>> BEGIN

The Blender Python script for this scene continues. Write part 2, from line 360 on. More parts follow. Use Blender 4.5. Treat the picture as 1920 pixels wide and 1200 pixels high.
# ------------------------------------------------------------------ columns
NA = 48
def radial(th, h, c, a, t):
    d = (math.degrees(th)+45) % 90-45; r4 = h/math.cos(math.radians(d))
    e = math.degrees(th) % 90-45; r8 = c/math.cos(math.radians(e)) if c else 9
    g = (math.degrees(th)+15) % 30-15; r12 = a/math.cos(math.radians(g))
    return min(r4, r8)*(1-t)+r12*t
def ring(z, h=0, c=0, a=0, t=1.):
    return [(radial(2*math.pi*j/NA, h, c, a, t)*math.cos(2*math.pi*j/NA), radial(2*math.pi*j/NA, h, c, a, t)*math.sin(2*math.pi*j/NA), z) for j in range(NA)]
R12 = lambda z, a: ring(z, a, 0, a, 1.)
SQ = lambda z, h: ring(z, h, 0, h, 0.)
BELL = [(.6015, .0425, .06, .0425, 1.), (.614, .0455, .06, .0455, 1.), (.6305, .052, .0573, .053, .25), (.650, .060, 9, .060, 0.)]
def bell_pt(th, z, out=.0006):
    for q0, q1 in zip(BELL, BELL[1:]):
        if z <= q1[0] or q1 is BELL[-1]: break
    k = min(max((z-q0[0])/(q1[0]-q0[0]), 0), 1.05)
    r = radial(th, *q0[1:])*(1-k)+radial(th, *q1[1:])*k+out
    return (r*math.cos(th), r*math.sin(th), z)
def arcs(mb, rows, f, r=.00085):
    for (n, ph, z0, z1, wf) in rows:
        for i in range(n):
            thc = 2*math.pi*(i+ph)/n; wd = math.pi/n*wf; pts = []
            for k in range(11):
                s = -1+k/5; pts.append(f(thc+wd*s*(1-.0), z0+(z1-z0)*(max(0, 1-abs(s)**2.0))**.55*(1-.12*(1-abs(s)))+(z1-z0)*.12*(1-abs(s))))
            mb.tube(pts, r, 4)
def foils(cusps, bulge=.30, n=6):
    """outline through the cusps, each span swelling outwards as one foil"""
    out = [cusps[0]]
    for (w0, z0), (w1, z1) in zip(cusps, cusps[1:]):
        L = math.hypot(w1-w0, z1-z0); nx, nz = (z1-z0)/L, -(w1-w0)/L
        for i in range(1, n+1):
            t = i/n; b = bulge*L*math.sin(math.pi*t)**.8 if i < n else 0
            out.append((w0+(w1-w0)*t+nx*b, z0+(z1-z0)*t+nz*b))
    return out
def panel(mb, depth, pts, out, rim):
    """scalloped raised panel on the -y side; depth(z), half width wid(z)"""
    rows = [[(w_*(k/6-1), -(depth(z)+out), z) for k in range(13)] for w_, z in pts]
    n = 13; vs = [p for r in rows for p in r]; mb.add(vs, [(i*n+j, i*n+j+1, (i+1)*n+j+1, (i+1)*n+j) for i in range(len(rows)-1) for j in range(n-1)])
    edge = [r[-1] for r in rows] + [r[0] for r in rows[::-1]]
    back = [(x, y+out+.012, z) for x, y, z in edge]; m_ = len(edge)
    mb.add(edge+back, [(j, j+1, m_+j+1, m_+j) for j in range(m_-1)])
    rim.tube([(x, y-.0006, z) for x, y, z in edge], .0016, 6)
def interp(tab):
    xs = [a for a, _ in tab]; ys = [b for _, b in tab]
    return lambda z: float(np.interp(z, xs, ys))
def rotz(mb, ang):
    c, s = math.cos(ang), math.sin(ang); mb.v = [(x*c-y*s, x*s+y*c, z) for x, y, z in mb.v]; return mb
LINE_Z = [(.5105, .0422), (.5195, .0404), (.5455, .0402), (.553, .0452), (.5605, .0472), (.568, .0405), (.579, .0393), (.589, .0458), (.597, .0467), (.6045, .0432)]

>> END

Exercise goal
Return the material exactly as it stands.

Solution for this task
The Blender Python script for this scene continues. Write part 2, from line 360 on. More parts follow. Use Blender 4.5. Treat the picture as 1920 pixels wide and 1200 pixels high.
# ------------------------------------------------------------------ columns
NA = 48
def radial(th, h, c, a, t):
    d = (math.degrees(th)+45) % 90-45; r4 = h/math.cos(math.radians(d))
    e = math.degrees(th) % 90-45; r8 = c/math.cos(math.radians(e)) if c else 9
    g = (math.degrees(th)+15) % 30-15; r12 = a/math.cos(math.radians(g))
    return min(r4, r8)*(1-t)+r12*t
def ring(z, h=0, c=0, a=0, t=1.):
    return [(radial(2*math.pi*j/NA, h, c, a, t)*math.cos(2*math.pi*j/NA), radial(2*math.pi*j/NA, h, c, a, t)*math.sin(2*math.pi*j/NA), z) for j in range(NA)]
R12 = lambda z, a: ring(z, a, 0, a, 1.)
SQ = lambda z, h: ring(z, h, 0, h, 0.)
BELL = [(.6015, .0425, .06, .0425, 1.), (.614, .0455, .06, .0455, 1.), (.6305, .052, .0573, .053, .25), (.650, .060, 9, .060, 0.)]
def bell_pt(th, z, out=.0006):
    for q0, q1 in zip(BELL, BELL[1:]):
        if z <= q1[0] or q1 is BELL[-1]: break
    k = min(max((z-q0[0])/(q1[0]-q0[0]), 0), 1.05)
    r = radial(th, *q0[1:])*(1-k)+radial(th, *q1[1:])*k+out
    return (r*math.cos(th), r*math.sin(th), z)
def arcs(mb, rows, f, r=.00085):
    for (n, ph, z0, z1, wf) in rows:
        for i in range(n):
            thc = 2*math.pi*(i+ph)/n; wd = math.pi/n*wf; pts = []
            for k in range(11):
                s = -1+k/5; pts.append(f(thc+wd*s*(1-.0), z0+(z1-z0)*(max(0, 1-abs(s)**2.0))**.55*(1-.12*(1-abs(s)))+(z1-z0)*.12*(1-abs(s))))
            mb.tube(pts, r, 4)
def foils(cusps, bulge=.30, n=6):
    """outline through the cusps, each span swelling outwards as one foil"""
    out = [cusps[0]]
    for (w0, z0), (w1, z1) in zip(cusps, cusps[1:]):
        L = math.hypot(w1-w0, z1-z0); nx, nz = (z1-z0)/L, -(w1-w0)/L
        for i in range(1, n+1):
            t = i/n; b = bulge*L*math.sin(math.pi*t)**.8 if i < n else 0
            out.append((w0+(w1-w0)*t+nx*b, z0+(z1-z0)*t+nz*b))
    return out
def panel(mb, depth, pts, out, rim):
    """scalloped raised panel on the -y side; depth(z), half width wid(z)"""
    rows = [[(w_*(k/6-1), -(depth(z)+out), z) for k in range(13)] for w_, z in pts]
    n = 13; vs = [p for r in rows for p in r]; mb.add(vs, [(i*n+j, i*n+j+1, (i+1)*n+j+1, (i+1)*n+j) for i in range(len(rows)-1) for j in range(n-1)])
    edge = [r[-1] for r in rows] + [r[0] for r in rows[::-1]]
    back = [(x, y+out+.012, z) for x, y, z in edge]; m_ = len(edge)
    mb.add(edge+back, [(j, j+1, m_+j+1, m_+j) for j in range(m_-1)])
    rim.tube([(x, y-.0006, z) for x, y, z in edge], .0016, 6)
def interp(tab):
    xs = [a for a, _ in tab]; ys = [b for _, b in tab]
    return lambda z: float(np.interp(z, xs, ys))
def rotz(mb, ang):
    c, s = math.cos(ang), math.sin(ang); mb.v = [(x*c-y*s, x*s+y*c, z) for x, y, z in mb.v]; return mb
LINE_Z = [(.5105, .0422), (.5195, .0404), (.5455, .0402), (.553, .0452), (.5605, .0472), (.568, .0405), (.579, .0393), (.589, .0458), (.597, .0467), (.6045, .0432)]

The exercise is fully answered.